Posted on 12/08/2013 by Wayne Brophy FCILT

Suppliers of probation services could be rewarded for poor performance under the government’s proposed payment-by-results (PBR) system, says a think tank report.

Analysis from the Social Market Foundation (SMF) says that the proposed mechanism puts private and third sector bodies at risk of losing funding if they try to reduce reoffending rates.

The current proposals will open up probation service contracts to providers outside of the state in 21 areas around the UK. Under the planned scheme, a chunk of the contract value will be paid on a PBR basis as a means of incentivising moves to cut reoffending.

But SMF says that using the Ministry of Justice’s (MoJ) own financial modelling, it has found that spending on schemes to reduce reoffending could mean some suppliers are worse off than if they had paid out nothing at all.

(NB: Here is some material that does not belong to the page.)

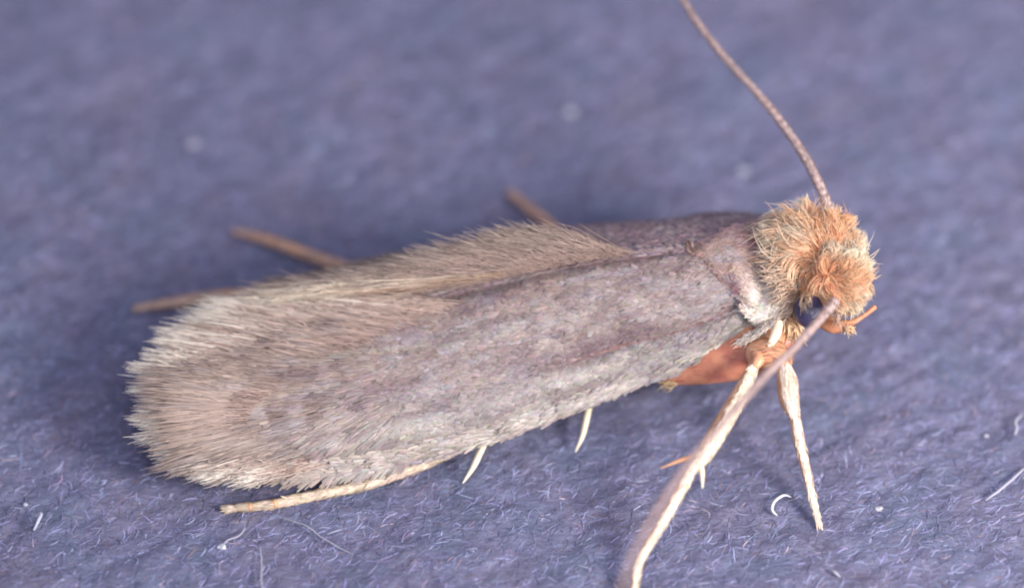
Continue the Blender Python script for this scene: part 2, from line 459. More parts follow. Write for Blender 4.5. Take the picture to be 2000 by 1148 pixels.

According to the research, the problem lies with a so-called “flat payment zone” which is designed to prevent MoJ having to pay out for changes which are little more than statistical flukes.

Service providers would have to cut reoffending rates by about four per cent to be fairly sure of making money, the think tank claims, since anything smaller is likely to lead to a loss. On the other hand, it would be more profitable to cut costs and let reoffending rise by three percentage points. In relatively small jurisdictions, the disparity could be even bigger.

“Payment-by-results in reoffending makes a lot of sense in principle and many elements of the government’s proposed scheme are good,” says Ian Mulheirn, director of SMF.

However, he adds that the introduction of a flat payment zone makes it “all but impossible for providers to achieve results good enough to get paid, without investors taking on impossibly high financial risks. The result will be that they simply won’t try”.

Reoffending rates do seem to have fallen in the pilot schemes being conducted in Peterborough and Doncaster, but at the moment SMF says that there is little to reassure potential service providers that they will reach the necessary standard to benefit from full payment.